To clarify on the baiting comment, I didn't intend to accuse bad faith or mean that was generally applicable to debates. For this particular issue, we have already advanced beyond that point in the conversation last time this was on HN, and I just wanted to expedite that. "Debate fatigue" or something :)
So my eventual reply is, if I list off my concerns and you point out that it's already possible to do those things, what is CISPA adding? Let's start the conversation there.
I'm not sure if it's a fallacy to appeal to common sense, but I don't buy that someone is pushing this through so hard to narrow what can already be shared. Even though you are certainly more familiar with previous relevant legislation, I feel pretty safe in saying that if that is your interpretation, it has to be incorrect.
Nobody spends money trying to take permissions away from themselves, and nobody versed in this area of law isn't already aware of their capabilities under ECPA.
I guess, if I was going to put my CISPA-advocate hat on, which I don't like because it is an ugly hat that I think my cat peed on, I would say this:
It is already possible for service providers to do the things CISPA enables them to do. However, under current regulations, it is legally risky for them to do it. Some of what they do incurs legal risk. Some of the legal risks mean that whole companies in some verticals won't entertain any conversation about information sharing because they're encumbered by specific privacy rules which, while important, were never intended to hamstring network security. As a result, there is much less information sharing now than there could be.
If I was going to put my political analyst hat on, which is ugly but at least doesn't smell like cat piss, I would point out the following:
CISPA came into being less an urgent fix to an immediate problem than as a response to another, more interventionist approach to regulating cybersecurity. That other approach would essentially have the USG "pick winners" in the information assurance market and, down the road, would allow the USG to designate certain private companies as "critical infrastructure" that would require the commercial ministrations of those companies. The winners in that scenario would have been Raytheon, Lockheed, and SAIC. Nobody in private industry wanted that, and it was antithetical to the Republican House, so they came up with an industry-friendly counterproposal.
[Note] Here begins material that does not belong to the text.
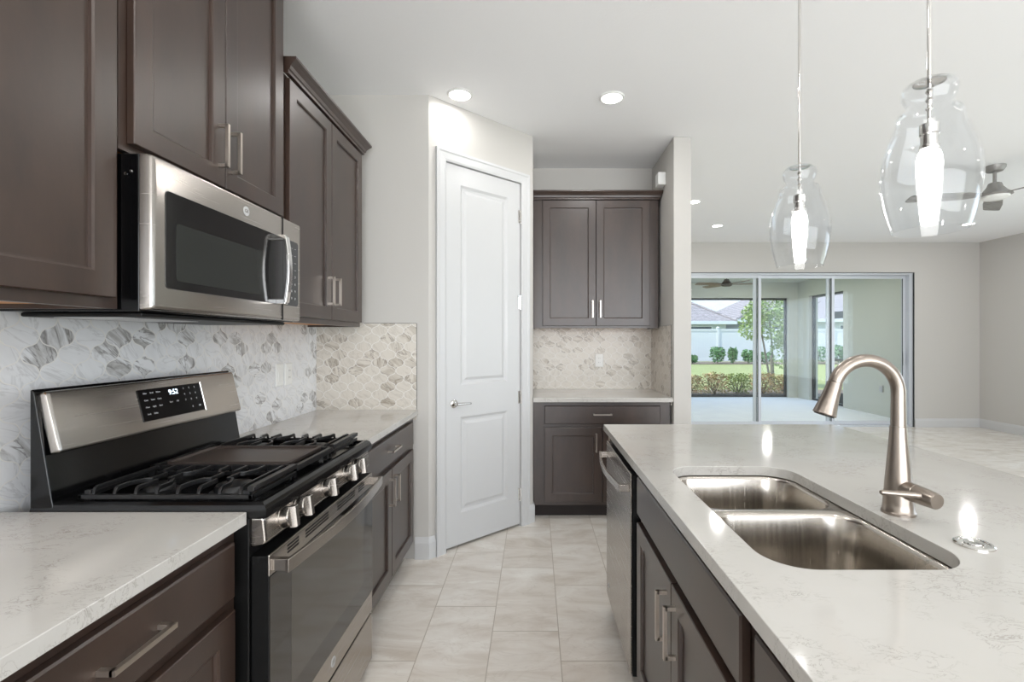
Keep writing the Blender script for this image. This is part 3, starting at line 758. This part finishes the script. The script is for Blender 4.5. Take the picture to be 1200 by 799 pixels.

No. What part of AT&T's defense involved operational network security? For whatever it's worth: AT&T's complicity in NSA monitoring of overseas traffic involving American citizens was despicable.
So my eventual reply is, if I list off my concerns and you point out that it's already possible to do those things, what is CISPA adding? Let's start the conversation there.
I'm not sure if it's a fallacy to appeal to common sense, but I don't buy that someone is pushing this through so hard to narrow what can already be shared. Even though you are certainly more familiar with previous relevant legislation, I feel pretty safe in saying that if that is your interpretation, it has to be incorrect.
Nobody spends money trying to take permissions away from themselves, and nobody versed in this area of law isn't already aware of their capabilities under ECPA.